On Sunday, Conservative Leader Pierre Poilievre called for an ethics investigation into the condo bailout that will preserve high prices for developers, rather than lowering them for buyers. It’s another handout, bailout, carve-out to the Liberal club, who get all the benefits while Canadians are stuck holding the bill.

His call comes as Canadians are desperate for solutions that will actually build homes and lower prices after more than a decade of Liberal housing policies. While asking rents may have eased from their record highs in some markets, renters are still struggling to find a place they can afford. 

This was confirmed by Rental.ca’s Spring 2026 Renter Preference Survey, which found that affordability remains the number one challenge facing renters across the country. The survey paints a bleak picture: 70 per cent of renters say high rent prices are the biggest challenge in their housing search, far outweighing concerns about low supply or unsuitable listings. 

Nearly half of respondents earn less than $50,000 a year, making it even harder for them to absorb years of Liberal policies, taxes and inflation that drove up housing costs. Canadians are not moving because they want to; they are moving because they have to.
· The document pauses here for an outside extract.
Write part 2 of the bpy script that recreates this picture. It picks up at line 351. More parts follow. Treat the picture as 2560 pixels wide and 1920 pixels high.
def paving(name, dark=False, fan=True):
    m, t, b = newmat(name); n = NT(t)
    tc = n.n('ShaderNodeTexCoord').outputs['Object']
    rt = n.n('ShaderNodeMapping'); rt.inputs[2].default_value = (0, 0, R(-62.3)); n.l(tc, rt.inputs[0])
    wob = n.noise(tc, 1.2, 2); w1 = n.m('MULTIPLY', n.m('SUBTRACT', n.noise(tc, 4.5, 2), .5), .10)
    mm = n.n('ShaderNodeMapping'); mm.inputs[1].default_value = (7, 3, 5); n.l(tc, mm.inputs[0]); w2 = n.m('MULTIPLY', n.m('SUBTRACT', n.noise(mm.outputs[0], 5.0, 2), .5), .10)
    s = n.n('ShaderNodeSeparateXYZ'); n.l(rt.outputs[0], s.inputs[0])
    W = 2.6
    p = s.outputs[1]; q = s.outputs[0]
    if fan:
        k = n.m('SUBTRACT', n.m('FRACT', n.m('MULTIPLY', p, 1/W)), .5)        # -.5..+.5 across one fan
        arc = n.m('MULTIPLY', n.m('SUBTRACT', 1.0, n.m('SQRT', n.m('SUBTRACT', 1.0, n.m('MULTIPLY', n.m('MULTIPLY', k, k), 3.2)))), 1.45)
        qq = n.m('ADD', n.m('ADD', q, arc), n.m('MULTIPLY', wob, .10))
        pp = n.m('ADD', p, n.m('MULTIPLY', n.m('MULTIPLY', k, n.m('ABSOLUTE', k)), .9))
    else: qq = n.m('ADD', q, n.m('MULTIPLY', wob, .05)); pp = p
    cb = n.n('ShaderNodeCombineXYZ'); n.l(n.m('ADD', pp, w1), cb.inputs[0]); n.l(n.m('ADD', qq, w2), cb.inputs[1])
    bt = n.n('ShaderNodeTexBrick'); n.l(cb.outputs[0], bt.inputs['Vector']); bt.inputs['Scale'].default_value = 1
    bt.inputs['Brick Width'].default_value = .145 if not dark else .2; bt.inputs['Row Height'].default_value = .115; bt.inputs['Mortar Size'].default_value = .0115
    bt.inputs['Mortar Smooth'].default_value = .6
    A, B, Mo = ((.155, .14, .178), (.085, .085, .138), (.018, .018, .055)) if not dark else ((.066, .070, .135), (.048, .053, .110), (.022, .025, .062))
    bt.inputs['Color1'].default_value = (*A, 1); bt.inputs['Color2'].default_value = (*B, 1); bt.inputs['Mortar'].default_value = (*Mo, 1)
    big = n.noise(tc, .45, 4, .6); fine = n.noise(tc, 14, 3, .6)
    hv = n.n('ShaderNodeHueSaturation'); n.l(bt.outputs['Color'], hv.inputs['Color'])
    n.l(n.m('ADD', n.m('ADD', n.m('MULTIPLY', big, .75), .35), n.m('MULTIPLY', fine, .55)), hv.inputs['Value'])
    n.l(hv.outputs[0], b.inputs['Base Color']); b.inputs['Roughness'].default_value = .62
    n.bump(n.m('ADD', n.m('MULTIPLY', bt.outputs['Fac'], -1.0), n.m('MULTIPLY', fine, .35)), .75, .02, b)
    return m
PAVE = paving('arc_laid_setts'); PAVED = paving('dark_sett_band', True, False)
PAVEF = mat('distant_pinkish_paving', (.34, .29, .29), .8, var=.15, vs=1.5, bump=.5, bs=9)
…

The survey found 40 per cent of renters are looking for a new place to rent so they can afford it.

The gap between what Canadians can afford and what the market offers remains staggering. 42 per cent of renters are searching with a monthly budget below $1,500 per month, while the national average asking rent is $2,029 per month. In Vancouver, the average asking rent is $2,712, while renters in Toronto are paying an average of $2,512. 

Canadians are losing confidence that things will ever improve. Only about 25 per cent of renters expect rental prices to decline over the next six months. Most expect rents to remain high or rise even further. 

Carney promised to build half a million homes per year, but his own housing agency predicts homebuilding will decline 18 per cent as Canada is building only half what Carney promised. After pricing a generation of Canadians out of the housing market, we need more than Liberal illusions to restore the dream of ownership to millions of young Canadians. 

Canadians do not need more announcements that privatize the benefits for the Liberal club and socialize the losses onto young Canadians looking for a place to call home. It’s clear only Conservatives will restore affordability by removing gatekeepers, speeding up permitting and reducing red tape to get the housing we need built.